King Coal Is a Powerful Requiem for an Appalachian Myth
Appalachians built their identities around an industry that’s nearly dead. Elaine McMillion Sheldon’s new documentary film King Coal asks: What happens when the king dies and there’s no heir apparent?

Miners checking in at the lamp house at completion of a morning shift. Koppers Coal Division, Kopperston Mines, Kopperston, Wyoming County, West Virginia, August 22, 1946. (Russell Lee / US National Archives and Records Administration via Wikimedia Commons)
A few hundred million years ago, when rocks and water ruled the world, the Appalachian Mountains rose out of a shallow sea. Humans came much later, the first appearing in the region just twelve thousand years ago, and have always had to creatively accommodate its ancient geology. Today the roads of Appalachia snake and coil, making mystifying designs through the stubborn mountains. Appalachia and its people are governed by a turbulent history.

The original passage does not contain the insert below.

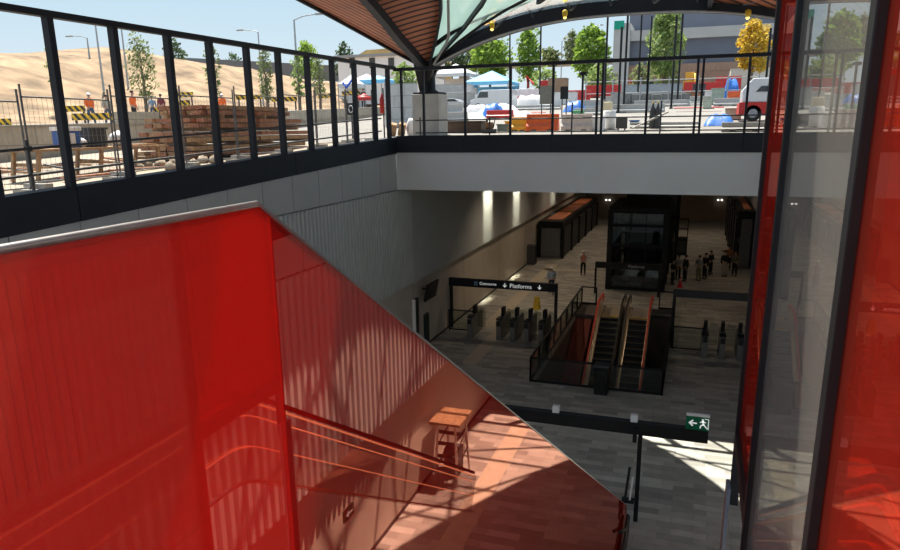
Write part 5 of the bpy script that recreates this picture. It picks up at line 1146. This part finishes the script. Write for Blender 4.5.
q = on_y(616, 27, yb - .6); MB().box(q.x - .3, on_y(624.5, 27, yb).x, yb - .7, yb - .5, on_y(616, 30, yb).z, on_y(616, 21.5, yb).z).build('green_sign', mat('sign_green', (0, .3, .2), .5), t)
for i in range(6): q = on_y(650 + i * 22, 72, yb); MB().box(q.x - 1.3, q.x + 1.3, yb + .35, yb + .42, gz + .8, gz + 3).build('window', GLS, t)
simple('overpass', 'low grey overpass deck along the horizon behind the green trees', 'bridge', [q.box(x - .6, x + .6, 151, 155, ground(92), on_y(520, 66, 150).z + .1) or q for q in [MB().box(on_y(440, 64, 150).x, on_y(612, 64, 150).x, 150, 156, on_y(520, 66, 150).z, on_y(520, 61.5, 150).z)] for x in [on_y(460, 64, 150).x, on_y(590, 64, 150).x]][-1], mat('overpass_grey', (.3, .3, .3), .8))
# more site clutter
crate_('site_container', 'white site container far left behind the tents', 'container', 393, 432, 70, 82, WHITE, 3, 88)
crate_('block_stack', 'stack of pale blocks left of the dark stone row', 'blocks', 600, 616, 96, 110, LCONC, 1.2, 54); crate_('block_stack', 'stack of pale blocks under the tall pale tree', 'blocks', 655, 672, 84, 93, LCONC, 1.2, 72)
crate_('block_stack', 'low stack of beige blocks before the white truck', 'blocks', 726, 742, 108, 120, mat('beige_block', (.45, .38, .28), .8), 1.0, 38); crate_('pallet_load', 'orange-brown pallet load behind the red barrier pair', 'pallet', 686, 702, 92, 104, RWOOD, 1.2, 60)
crate_('pallet_load', 'white pallet load behind the black square board', 'pallet', 553, 575, 92, 103, CANVAS, 1.4, 60); crate_('pallet_load', 'brown pallet load right of the white cars', 'pallet', 548, 566, 78, 90, mat('load_brown', (.3, .2, .13), .8), 1.6, 72.5)
crate_('site_container', 'pale grey container behind the red far row', 'container', 590, 618, 74, 85, mat('container_grey', (.4, .4, .4), .6), 3, 84); crate_('site_container', 'long brown-roofed hut in front of the grey building', 'hut', 694, 730, 70, 81, mat('hut_brown', (.3, .2, .15), .8), 3, 86)
crate_('site_container', 'white hut right of the brown-roofed one', 'hut', 731, 770, 68, 80, mat('hut_white', (.6, .58, .54), .7), 3, 91)
barrier('pale barrier right behind the railing, under the large blue tarp', 722, 768, 122, 131.5, JB); barrier('red barrier beside the large blue tarp', 738, 768, 110, 117, RED, 44); barrier('pale barrier behind the railing, left of the leaning plank', 630, 700, 122, 131.5, JB, 33.2)
barrier('pale barrier in the upper row, left of the white van', 446, 474, 92, 100, JB, 60); barrier('white barrier between the two white vehicles rows', 474, 540, 99, 104, mat('barrier_white', (.7, .7, .7), .6), 60.5)
# second helping of yard clutter, row by row
barrier('grey concrete barrier left of the silver car', 434, 462, 104, 113, JB, 47); barrier('red barrier below the white van, left piece', 486, 512, 110, 117.5, RED, 42.5); barrier('grey barrier between the pier and the white wrapped bundle', 444, 466, 112, 121, JB, 39)
barrier('pale barrier in front of the white cars, right end of the upper row', 508, 548, 89, 96, mat('barrier_white', (.7, .7, .7), .6), 64); barrier('red barrier on the right of the grey-brown board', 568, 590, 90, 97, RED, 66)
barrier('grey barrier behind the small blue tarp', 566, 604, 100, 109, JB, 51.5); barrier('grey barrier under the black stake', 574, 612, 108, 118, JB, 44); barrier('grey barrier in the middle, in front of the dark stone row', 634, 690, 100, 108, JB, 53)
barrier('grey concrete barrier left of the green-grey cabinet', 690, 714, 96, 104, JB, 55); barrier('grey concrete barrier right of the green box', 714, 742, 98, 107, JB, 52); barrier('red barrier left of the white hut', 716, 742, 76, 82, RED, 80)
crate_('block_stack', 'tall stack of grey blocks right of the tall black pole', 'blocks', 611, 622, 92, 112, CONC, 1.2, 51); crate_('pallet_load', 'dark pallet load right of the dark stone row', 'pallet', 693, 706, 84, 95, DGREY, 1.2, 63); crate_('pallet_load', 'white bag load left of the blue and white tarp', 'pallet', 705, 722, 90, 99, CANVAS, 1.2, 60)
crate_('site_container', 'long grey container behind the dark stone row', 'container', 625, 682, 84, 94, mat('container_blue_grey', (.3, .33, .36), .6), 2.5, 66); crate_('site_container', 'grey wall container behind the silver car', 'container', 432, 466, 84, 98, mat('container_grey', (.4, .4, .4), .6), 2.5, 66)
crate_('storage_box', 'small amber box beside the amber barrier', 'box', 505, 511, 121, 131, mat('amber_plastic', (.85, .38, .03), .5), .6, 32.5); crate_('storage_box', 'small blue drum box left of the leaning plank', 'box', 630, 638, 120, 130, mat('dull_blue', (.1, .2, .4), .6), .7, 33.5)
tarp_heap('grey sheeted heap in front of the white van', 462, 486, 104, 116, mat('grey_sheet', (.42, .43, .45), .7, 0, .15, 3, .3), 50, 'wrapped_pallets', 'pallets'); tarp_heap('pale sheeted heap right of the big orange barrier row', 592, 618, 118, 131, mat('pale_sheet', (.5, .47, .42), .8, 0, .15, 3, .3), 36, 'wrapped_pallets', 'pallets')
for i, (u, lb) in enumerate(((652, 'upright dark gas bottle, left one behind the railing in the middle'), (657, 'upright dark gas bottle, right one behind the railing in the middle'))):
    p = on_y(u, 124, 33); t = thing('gas_bottle', lb, 'gas bottle', (p.x, 33, ground(33))); MB().lathe((p.x, 33, ground(33)), [(.12, 0), (.13, .05), (.13, .75), (.05, .95), (.05, 1.05)], 12).build('cylinder', DGREY, t); MB().lathe((p.x, 33, ground(33) + 1.05), [(.03, 0), (.03, .08)], 8).build('valve', YEL, t)
# ================================================================== sun, sky, camera, colour management
sc = bpy.context.scene
w = bpy.data.worlds.new('sky'); sc.world = w; w.use_nodes = True; nt = w.node_tree
bg = nt.nodes['Background']
tc = nt.nodes.new('ShaderNodeTexCoord'); sp = nt.nodes.new('ShaderNodeSeparateXYZ'); nt.links.new(tc.outputs['Generated'], sp.inputs[0])
cr = nt.nodes.new('ShaderNodeValToRGB'); e = cr.color_ramp.elements
e[0].position = 0.0; e[0].color = (0.78, 0.86, 0.9, 1); e[1].position = 0.7; e[1].color = (0.36, 0.55, 0.8, 1)
x = cr.color_ramp.elements.new(0.16); x.color = (0.55, 0.74, 0.87, 1)
nt.links.new(sp.outputs['Z'], cr.inputs['Fac']); nt.links.new(cr.outputs['Color'], bg.inputs['Color']); bg.inputs['Strength'].default_value = SKY
L = bpy.data.lights.new('sun', 'SUN'); L.energy = SUN; L.angle = 0.009; L.color = (1.0, 0.93, 0.82)
so = bpy.data.objects.new('sun', L); C.objects.link(so); so.location = (-8, 12, 40)
so.rotation_euler = V((SUNX, SUNY, -1)).to_track_quat('-Z', 'Y').to_euler()
cam = bpy.data.cameras.new('camera'); co = bpy.data.objects.new('camera', cam); C.objects.link(co)
cam.sensor_fit = 'HORIZONTAL'; cam.sensor_width = 36.0; cam.lens = 36.0 * FPX / 900.0
cam.shift_x = 0.0; cam.shift_y = (PPY - 275.0) / 900.0
cam.clip_start = 0.05; cam.clip_end = 1000
fwd = V((_x.z, _y.z, _z.z)); rt = V((_x.x, _y.x, _z.x)); dn = V((_x.y, _y.y, _z.y))
co.matrix_world = Matrix(((rt.x, -dn.x, -fwd.x, CAM.x), (rt.y, -dn.y, -fwd.y, CAM.y), (rt.z, -dn.z, -fwd.z, CAM.z), (0, 0, 0, 1)))
sc.camera = co
vs = sc.view_settings; vs.view_transform = 'Standard'; vs.look = 'None'; vs.gamma = 1.0; vs.use_curve_mapping = False; vs.exposure = EXPO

Documentary filmmaker Elaine McMillion Sheldon’s family has been in Nicholas County, West Virginia for eight generations, living in the same hollow on Fenwick Mountain since the turn of the twentieth century. The story goes that their ancestors arrived on foot from Wise County, Virginia, about 150 miles southwest as the crow flies. But the crow can fly over mountains, and Central Appalachia is an almost impassable area on land. As for how they made the journey, Sheldon says, “Aunt Ola reckons they just followed a river.”